Единственный недостающий стереотип – это стереотип коллективного убийства. Миф нас уверяет, что убийства не было, так как смерть была добровольной. Но очень кстати к доброй воле обеих жертв примешался, как я уже говорил, элемент принуждения. И чтобы окончательно убедиться, что здесь действительно имеется коллективное убийство, крайне поверхностно устраненное или замаскированное, нам нужно лишь вглядеться в центральную сцену. Боги выстроились с двух сторон в две грозные шеренги. Это они организуют все дело и регулируют каждую его деталь. Они всегда действуют согласованно и говорят в унисон – сначала, чтобы выбрать второго «добровольца», затем, чтобы приказать обеим жертвам «добровольно» броситься в огонь. А что случилось бы, если бы струсивший было доброволец не решился в итоге последовать примеру товарища? Неужели стоящие вокруг боги разрешили бы ему снова занять свое место среди них как ни в чем не бывало? А может быть, они перешли бы к более грубым формам побуждения? Идея, будто жертвы могли полностью устраниться от своей демиургической миссии, кажется малоправдоподобной. Если бы один из двух богов попытался сбежать, два параллельных ряда богов могли бы мгновенно образовать круг, который, сомкнувшись вокруг ослушника, загнал бы его в костер.
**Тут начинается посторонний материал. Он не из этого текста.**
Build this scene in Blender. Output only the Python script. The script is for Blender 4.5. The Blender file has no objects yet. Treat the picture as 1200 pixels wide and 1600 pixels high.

Я прошу читателя запомнить эту круговую или почти круговую конфигурацию, которая будет повторяться – с огнем или без огня, с явной жертвой или без нее – в большинстве мифов, которые я собираюсь разобрать.
Подытожим: жертвоприношение двух богов изображено как их свободный акт, как саможертвоприношение, но в обоих случаях элемент принуждения незаметно подтачивает их свободу в двух разных пунктах событийной последовательности. Этот элемент принуждения является решающим, так как он добавляется ко всему тому, что в тексте уже предполагает феномен гонения, мифологизированного перспективой гонителей; так как три стереотипа из четырех уже имеются, а четвертый очень убедительно подсказан нам как смертью жертв, так и общей конфигурацией всей сцены. Если бы эту же сцену нам представили в виде немой живой картины, мы бы не усомнились, что речь идет об умерщвлении жертв, чье согласие заботит жрецов в последнюю очередь. Мы бы в этом тем более не усомнились, поскольку узнали бы в этой сцене главное религиозное действие ацтекской цивилизации – человеческое жертвоприношение. Некоторые специалисты называют цифру в двадцать тысяч жертв ежегодно к моменту прихода Кортеса. Даже если эта цифра сильно преувеличена, то все равно человеческие жертво-приношения играли у ацтеков роль буквально чудовищную. Этот народ постоянно воевал не ради расширения территории, а чтобы раздобыть пленников, необходимых для бесчисленных жертвоприношений, о которых сообщает Бернардино де Саагун.
Этнографы располагают всеми этими данными уже несколько веков – собственно, начиная с той самой эпохи, когда были впервые дешифрованы гонительские репрезентации в западном мире. Но таких же выводов из текстов незападного мира они не делают – и в наши дни еще меньше, чем раньше. Они тратят все время на преуменьшение – если не на полное оправдание – у ацтеков в точности тех же вещей, которые они с полным правом осуждают в своем собственном универсуме. Снова мы видим две разные мерки, которыми пользуются науки о человеке при разговоре об исторических и об этнографических обществах. Неспособность выявить в мифах гонительскую репрезентацию, еще более мистифицированную, чем наша, связана не только с большей сложностью задачи, с более резкой трансформацией данных – она связана и с чрезвычайным нежеланием наших интеллектуалов смотреть на так называемые этнографические общества столь же беспощадным взглядом, что и на свое собственное.